In comparison, Palmdale’s demographics were 54 percent Latino and nearly 15 percent black at the time of that suit, according to one of the plaintiff’s attorneys in the case.

It’s unclear when a ruling could come in the Santa Ana case.

The first court hearing in the voting rights lawsuit is scheduled for July 30, two weeks into the City Council candidate nomination period for the November election.

The candidate nomination period runs from July 16 through Aug. 10. And county elections officials, who administer Santa Ana’s election, plan to start mailing sample ballots to voters in September.

A narrow four-person majority on the Santa Ana council started the redistricting process last month, with city officials later hiring a demographics consultant and scheduling five public hearings to create new proposed maps.

A final City Council vote to adopt a new map was scheduled for June 5, and changing the maps would require five council members’ support under the city charter.

But only two of the four supportive council members showed up for the second hearing, and just three of the four came to the third hearing. After the May 15 City Council closed session, officials announced the redistricting process was suspended due to a lack of supportive council members and the pending lawsuit.

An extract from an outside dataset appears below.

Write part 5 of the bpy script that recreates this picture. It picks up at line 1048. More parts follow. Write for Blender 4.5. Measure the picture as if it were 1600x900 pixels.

The city’s redistricting consultant, Paul Mitchell of Redistricting Partners, “will stay on contract, if needed, as part of the litigation,” city spokesman Jorge Garcia said in a text message.

Superior Court Judge Derek W. Hunt, who was appointed to the bench in 1997 by then-Gov. Pete Wilson, is presiding over the district elections lawsuit. Online court records are available by clicking here and entering the case number, 30-2018-00988425-CU-CR-CJC.

The group suing Santa Ana, Asian Americans Advancing Justice–Los Angeles, is based in Los Angeles and has an Orange County office in Santa Ana. The group says it’s “the nation’s largest legal and civil rights organization for Asian Americans, Native Hawaiians, and Pacific Islanders.”